そういう中で、転職する総合職正社員の女性が増えています。日本企業の中で、「伸びしろ」がないと思われてしまう育休世代の女性たちが、外資系企業や新興企業に転職しているんです。マミートラックでくすぶっている人たちが、ワーク・ライフ・バランスを保障してくれて、専門性を生かせる仕事を任せてくれる企業に転職するという動きです。
やっぱり、「企業にちゃんと評価してほしい」という人が多いのだと思います。子育てしながら仕事もがんばっているのに、企業がきちんと対応してくれない。すると、「この会社でがんばる意味があるのかな」と感じてしまうんです。個人的にもその気持ちはよくわかります。
─ 「資生堂ショック」のように育児中の女性にもっと働いてほしいという企業も出てきました。
資生堂のように、会社全体の評価制度や働き方を見直す企業はまだ少数です。多くの企業は、中間管理職に丸投げしているというか、現場任せが多くて、根本的な働き方の見直しにまで踏み込めていません。
育休中の社員が増えるにつれて「閾値」みたいなものがあって、ある程度までは周りの社員がなんとかフォローできるけれども、それを超えると周りの社員がすごくきつくなって、それをさらに超えると会社全体のあり方を見直さざるを得なくなる。今は、周りの人たちにしわ寄せがいっている状況で、長期的な戦略に立てば、育休社員だけではなくて、周りの社員の負担も増えるし、介護しながら働く人も増えてくるわけですから、小手先ではなくて、もっと根本的に働き方を見直さないといけません。国がフォローできるのはこうした点で、育休社員の代替者を補充をする際の採用コストを補助することなどではないでしょうか。

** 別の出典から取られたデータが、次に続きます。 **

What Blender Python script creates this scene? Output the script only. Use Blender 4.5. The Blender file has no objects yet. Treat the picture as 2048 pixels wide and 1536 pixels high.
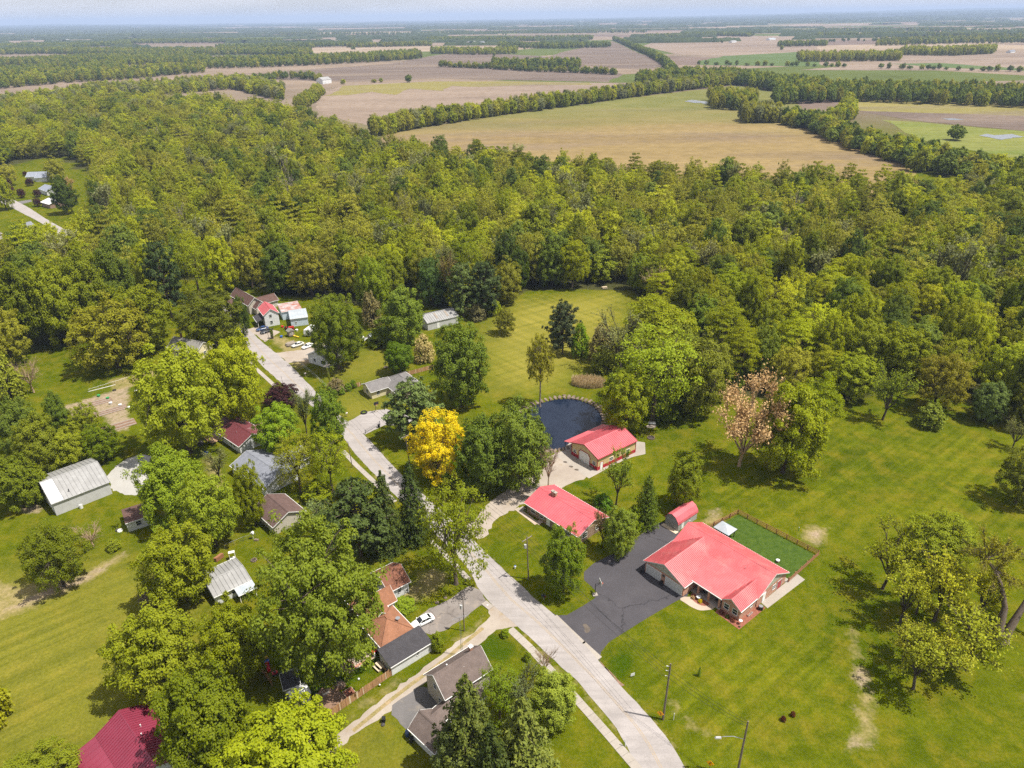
import bpy, math, random
import numpy as np
from mathutils import Vector, Matrix

scene = bpy.context.scene
COL = scene.collection
rad = math.radians

# ------------------------------------------------------------------ camera
CAM_H, F_PX, HORIZON, ROLL = 105.0, 1425.0, 34.0, rad(0.8)
PITCH = math.atan((768 - HORIZON) / F_PX)
cp, sp_, cr, sr = math.cos(PITCH), math.sin(PITCH), math.cos(ROLL), math.sin(ROLL)
cam_data = bpy.data.cameras.new("camera")
cam = bpy.data.objects.new("camera", cam_data)
COL.objects.link(cam)
cam_data.sensor_width = 36.0
cam_data.lens = 36.0 * F_PX / 2048
cam_data.clip_start, cam_data.clip_end = 1.0, 90000.0
fwd = Vector((0, cp, -sp_))
right0, up0 = Vector((1, 0, 0)), Vector((0, sp_, cp))
cright = right0 * cr - up0 * sr
cup = right0 * sr + up0 * cr
m3 = Matrix((cright, cup, -fwd)).transposed()
cam.matrix_world = Matrix.Translation((0, 0, CAM_H)) @ m3.to_4x4()
scene.camera = cam

def ray(x, y):
    u, v = (x - 1024) / F_PX, -(y - 768) / F_PX
    a, b = cr * u + sr * v, cr * v - sr * u
    return (a, cp + b * sp_, -sp_ + b * cp)

def G(x, y, z=0.0):
    """ground survey: where a sight line of the drone meets the level z (metres)"""
    d = ray(x, y)
    t = (z - CAM_H) / d[2]
    return Vector((d[0] * t, d[1] * t, z))

# ------------------------------------------------------------------ world, sun, exposure
SUN_EL = rad(64.0)
SUN_XY = Vector((4.77, -1.24)).normalized()            # horizontal direction towards the sun
sun_vec = Vector((SUN_XY.x * math.cos(SUN_EL), SUN_XY.y * math.cos(SUN_EL), math.sin(SUN_EL)))
sd = bpy.data.lights.new("sun", 'SUN')
sd.energy, sd.angle, sd.color = 5.0, rad(0.53), (1.0, 0.945, 0.845)
sun = bpy.data.objects.new("sun", sd)
COL.objects.link(sun)
sun.rotation_euler = sun_vec.to_track_quat('Z', 'Y').to_euler()
sun.location = (60, -40, 400)

world = bpy.data.worlds.new("World")
scene.world = world
world.use_nodes = True
wn, wl = world.node_tree.nodes, world.node_tree.links
wn.clear()
w_out = wn.new('ShaderNodeOutputWorld')
w_bg = wn.new('ShaderNodeBackground')
w_bg.inputs['Strength'].default_value = 0.082
sky = wn.new('ShaderNodeTexSky')
sky.sky_type = 'NISHITA'
sky.sun_disc = False
sky.sun_elevation = SUN_EL
sky.sun_rotation = math.atan2(SUN_XY.x, SUN_XY.y)
sky.altitude = 250
sky.air_density, sky.dust_density, sky.ozone_density = 1.0, 1.6, 1.0
w_tc = wn.new('ShaderNodeTexCoord')
w_map = wn.new('ShaderNodeMapping')
w_map.inputs['Scale'].default_value = (2.2, 2.2, 9.0)
w_noise = wn.new('ShaderNodeTexNoise')
w_noise.inputs['Scale'].default_value = 2.3
w_noise.inputs['Detail'].default_value = 9
w_noise.inputs['Roughness'].default_value = 0.55
w_ramp = wn.new('ShaderNodeValToRGB')
w_ramp.color_ramp.elements[0].position = 0.40
w_ramp.color_ramp.elements[1].position = 0.58
w_ramp.color_ramp.elements[0].color = (0.66, 0.66, 0.66, 1)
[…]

─ 働く人の側からどうやって声を上げていけばいいでしょうか。
私が所属するチェンジウェーブという会社で、さまざまな会社の営業の女性社員が、自分たちが活躍できるための方策を考える「エイジョカレッジ」という取り組みを設計しています。ここでは、営業職の女性たちが、経営データなどを用いて、マネジメント層も納得できる形で自分たちの働き方の見直しを提案できるようにするプログラムを提供しています。「ゼロベース」で社員の声を拾うと基本的に不満しかでてこない場合が多いので、現場の声をどうやって経営層に伝えていくかをサポートする活動です。

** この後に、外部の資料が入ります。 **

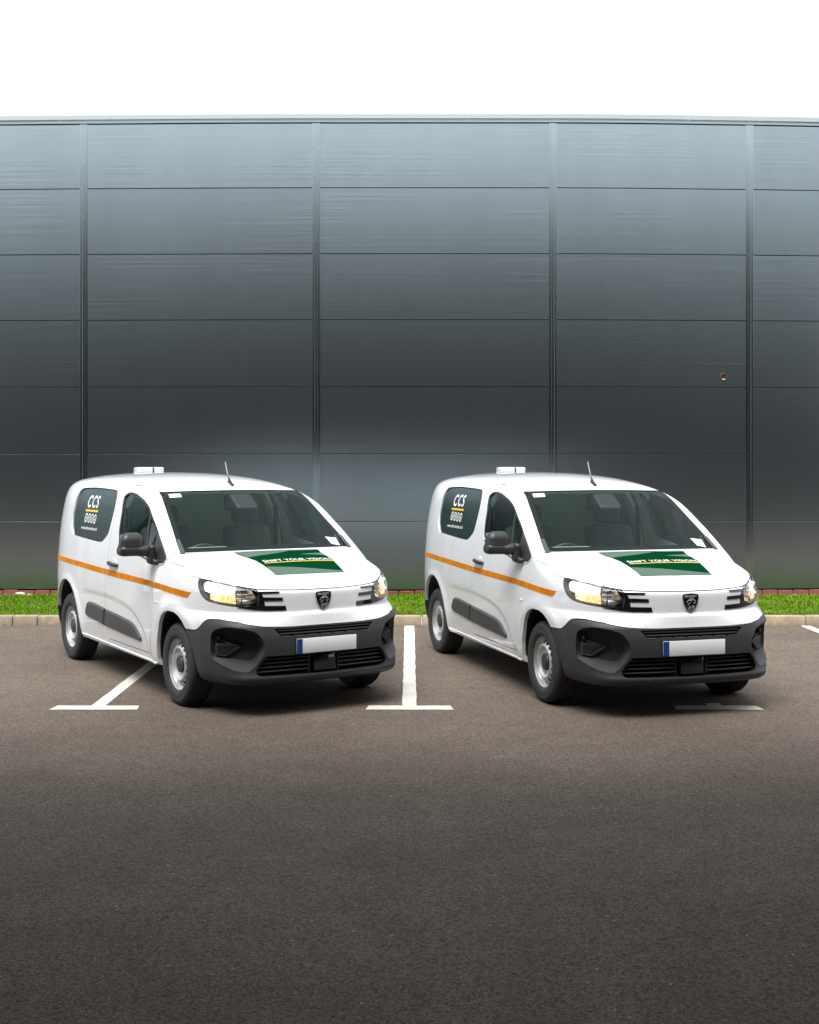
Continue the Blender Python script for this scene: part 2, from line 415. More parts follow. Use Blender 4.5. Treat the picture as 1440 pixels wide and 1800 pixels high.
def grass_mesh(n=70000):
    rg = np.random.RandomState(3)
    x = rg.uniform(-7.2, 7.2, n); y = GY0+.03+(GY1-GY0-.04)*rg.rand(n)**1.0
    # ragged far edge where the grass thins out to bare ground
    edge = GY1-.10+.09*np.sin(x*2.3)+.07*np.sin(x*5.1+1)
    k = y < edge+rg.normal(0, .03, n); x = x[k]; y = y[k]; n = len(x)
    h = rg.uniform(.018, .045, n)*(1+.5*(rg.rand(n) > .98))*(.85+.5*(y > GY1-.45)); a = rg.uniform(0, 6.28, n); w = rg.uniform(.004, .008, n)
    lean = rg.normal(0, .022, (n, 2))
    dx = np.cos(a)*w; dy = np.sin(a)*w
    z0 = np.full(n, GZ-.012)
    P = np.stack([np.stack([x-dx, y-dy, z0], 1), np.stack([x+dx, y+dy, z0], 1),
                  np.stack([x+lean[:, 0]*.5+dx*.6, y+lean[:, 1]*.5+dy*.6, z0+h*.6], 1), np.stack([x+lean[:, 0], y+lean[:, 1], z0+h], 1)], 1)
    v = P.reshape(-1, 3); i = np.arange(n)*4
    f = np.stack([np.stack([i, i+1, i+2], 1), np.stack([i, i+2, i+3], 1)], 1).reshape(-1, 3)
    me = bpy.data.meshes.new('grass'); me.vertices.add(len(v)); me.vertices.foreach_set('co', v.ravel())
    me.loops.add(len(f)*3); me.loops.foreach_set('vertex_index', f.ravel()); me.polygons.add(len(f))
    me.polygons.foreach_set('loop_start', np.arange(len(f))*3); me.update(calc_edges=True); me.validate()
    return me
gr = link('grass', grass_mesh(), M['grass']); tag(gr, kind='stuff')

# ---------------------------------------------------------------- the warehouse
WY = 17.5
BOW = pchip([-12, -7.9, -4.583, -1.307, 2.009, 4.798, 8.1, 12], [.36, .19, .07, 0, 0, .12, .36, .65])
JX = [-11.2, -7.9, -4.583, -1.307, 2.009, 4.798, 8.1, 11.4]
wh = empty('warehouse', (0, WY, 0)); tag(wh, 'dark grey metal clad warehouse filling the background behind the grass strip', 'warehouse')
ZS = [.160, 1.116, 2.064, 3.005, 3.945, 4.870, 5.795, 6.70]
def wpt(x, z, off): return (x, float(BOW(x))-off, z)
def wall_box(x0, x1, z0, z1, off, depth, bev=.0015, nx=4):
    """a panel that follows the very slightly bowed front, with a rounded edge all round"""
    v = []; f = []
    xs = [x0, x0+bev]+[x0+(x1-x0)*i/nx for i in range(1, nx)]+[x1-bev, x1]
    zs = [z0, z0+bev, z1-bev, z1]
    for x in xs:
        for z in zs:
            e = (x in (x0, x1)) or (z in (z0, z1))
            v.append(wpt(x, z, off-(bev if e else 0)))
    nz = len(zs)
    for i in range(len(xs)-1):
        for k in range(nz-1): f.append((i*nz+k, (i+1)*nz+k, (i+1)*nz+k+1, i*nz+k+1))
    loop = [i*nz for i in range(len(xs))]+[(len(xs)-1)*nz+k for k in range(1, nz)]+[i*nz+nz-1 for i in range(len(xs)-2, -1, -1)]+[k for k in range(nz-2, 0, -1)]
    n0 = len(v)
    for i in loop: v.append((v[i][0], v[i][1]+depth, v[i][2]))
    for q in range(len(loop)):
        p = (q+1) % len(loop); f.append((loop[p], loop[q], n0+q, n0+p))
    me = mesh(v, f); me.materials.append(M['clad']); me.materials.append(M['gap'])     # the joint faces carry dark sealant
    for k in range(len(me.polygons)-len(loop), len(me.polygons)): me.polygons[k].material_index = 1
    return me
for i in range(len(JX)-1):
    for k in range(len(ZS)-1):
        x0, x1 = JX[i]+.050, JX[i+1]-.050
        if i == 4 and k == 3:
            pass
        link('wall_panel', wall_box(x0, x1, ZS[k]+.005, ZS[k+1]-.005, .0, .05), M['clad'], wh)
for x in JX:
    v = []; 
    prof = [(-.053, -.02), (-.053, .0045), (-.051, .0052), (-.020, .0052), (-.018, .0030), (.018, .0030), (.020, .0052), (.051, .0052), (.053, .0045), (.053, -.02)]
    b = float(BOW(x)); z0, z1 = ZS[0], ZS[-1]
    for z in (z0, z1):
        for px, off in prof: v.append((x+px, b-off, z))
    n = len(prof); f = [(q, q+1, n+q+1, n+q) for q in range(n-1)]
    link('joint_trim', mesh(v, f), M['trim'], wh)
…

労働組合への期待にもつながりますが、ワーキングマザーが職場で声を上げても、「個人的なこと」として要求を受け止めてもらえないことが多いんですね。人事や労組に相談しても、特に労組からは「全組合員の利益にならないから難しい」と言われてしまう。せっかく声を上げてもくみ取ってもらえない構造があります。
加えて、ワーキングマザーだからといって、みんなが連帯できるわけではなくて、マミートラックでもいいという人もいれば、もっと働きたいという人もいます。本当は「こういう風に変えてほしい」という声はたくさんあるのに、それが会社のあちこちで消えてしまう。すごくもったいないと思います。
労組はこれらの声を吸い上げて、働き方を変えていくことが全体にとってもプラスになるのだと、会社や組合員を説得してほしいですね。例えば、長時間労働の是正は、社員全体の幸福度を上げることにつながるはずです。
─ 組合活動の見直しも必要になりますね。
働き方のことで言うと、労働時間と報酬の関係をどこかで一度見直すべきだと考えています。時短で成果をちゃんと上げている人を評価するには、働いていないけれど高い給与をもらっている人を減らさないといけないという問題があります。労働環境の改善があれば、どの程度の賃金水準ならいいのかを議論した方がいいように感じています。
─ 最後に、中野さんがイメージする働き方の理想像は?
三世代同居のように、家族のあり方が伝統的なものに戻ることはないと思うんです。それよりも、ワークシェアと同時に家事や育児のシェアが進んで、そこに地域も絡んで、家事労働のあり方も変化していくといいなと。性別役割分業に固定化されてきたことが、いろいろな形で変化すると、そこには働き方の変化も当然、連動してきます。個人がそれぞれの時期によって働き方を選択できるようになることが重要だと思っています。